The Ghana Reference Rate, a key benchmark used by commercial banks in setting lending rates, recorded a slight increase for November 2025.
Data from the Ghana Association of Banks shows the rate moved from 17.86% in October to 17.93% this month.
Industry sources told JoyBusiness that the uptick was driven by marginal increases in key variables, including the Treasury bill rate, which rose from 10.50% to 10.67%, and interbank rates, which inched up from 20.93% to 21%.
In October 2025, the GRR dropped by 2% from 19.86% in September.

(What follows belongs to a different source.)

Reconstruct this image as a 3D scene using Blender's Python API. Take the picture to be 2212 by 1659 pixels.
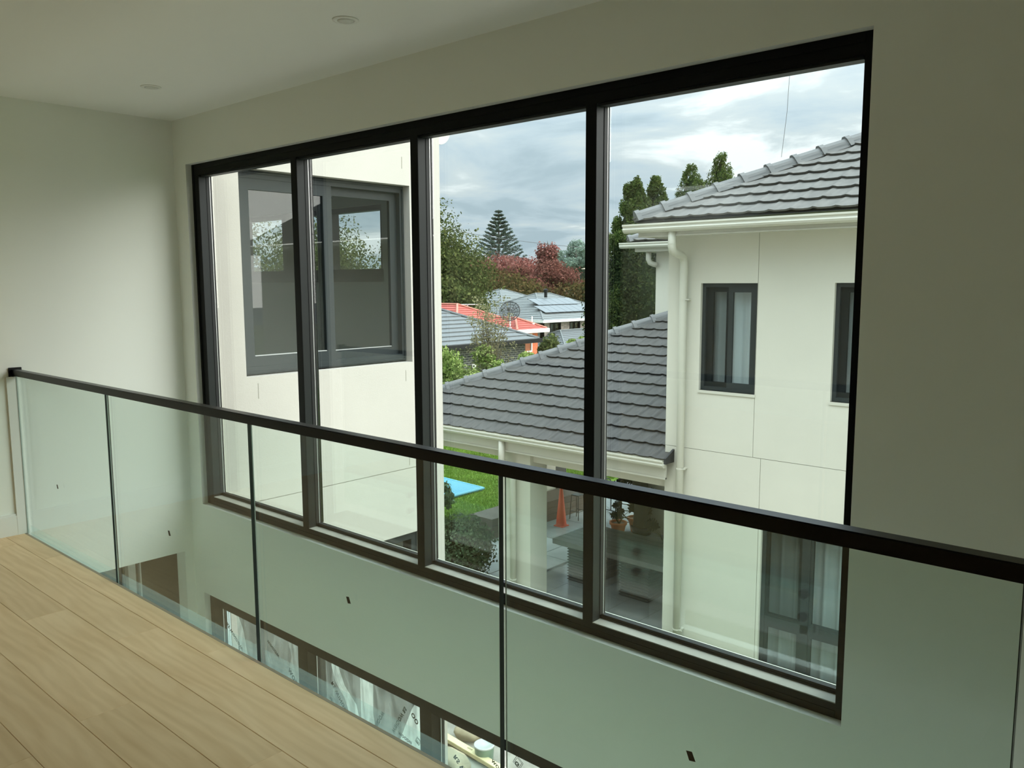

Earlier in the year, the rate stood at 29.72% in January, moved slightly to 29.96% in February, and declined steadily over six months to 19.67% in August.
Industry watchers linked the earlier 2% reduction to drops in inflation, Treasury bill rates, and the Bank of Ghana’s monetary policy rate, which has been cut by more than 600 basis points to 21.5%.
Impact
The rise in the GRR may influence lending costs, as the benchmark plays a central role in determining interest rates across commercial banks.
It is unclear whether this will cause credit costs to rise marginally in November, but analysts note that variable-rate borrowers are more likely to feel the impact than those on fixed-rate facilities.
The development comes at a time when businesses continue to struggle with access to credit due to tight liquidity conditions, following Bank of Ghana measures aimed at keeping inflation low.
According to the latest Monetary Policy Report, average lending rates have fallen from 26.6% to 24.2%.
The Bank of Ghana also notes that interest rates on money market instruments are declining in response to recent cuts in the policy rate.
For instance, the interest equivalent on the 91-day Treasury bill dropped from 13.4% at the end of July to 10.3% at the end of August 2025.
The Ghana Reference Rate
The GRR was introduced in 2017 by the Bank of Ghana and the Ghana Association of Banks as a transparent benchmark for setting lending rates.
The maiden rate was 16.82% in April 2017.
The GRR emerged from a review of the old base rate model and now guides the determination of interest rates on all financial products across the banking sector.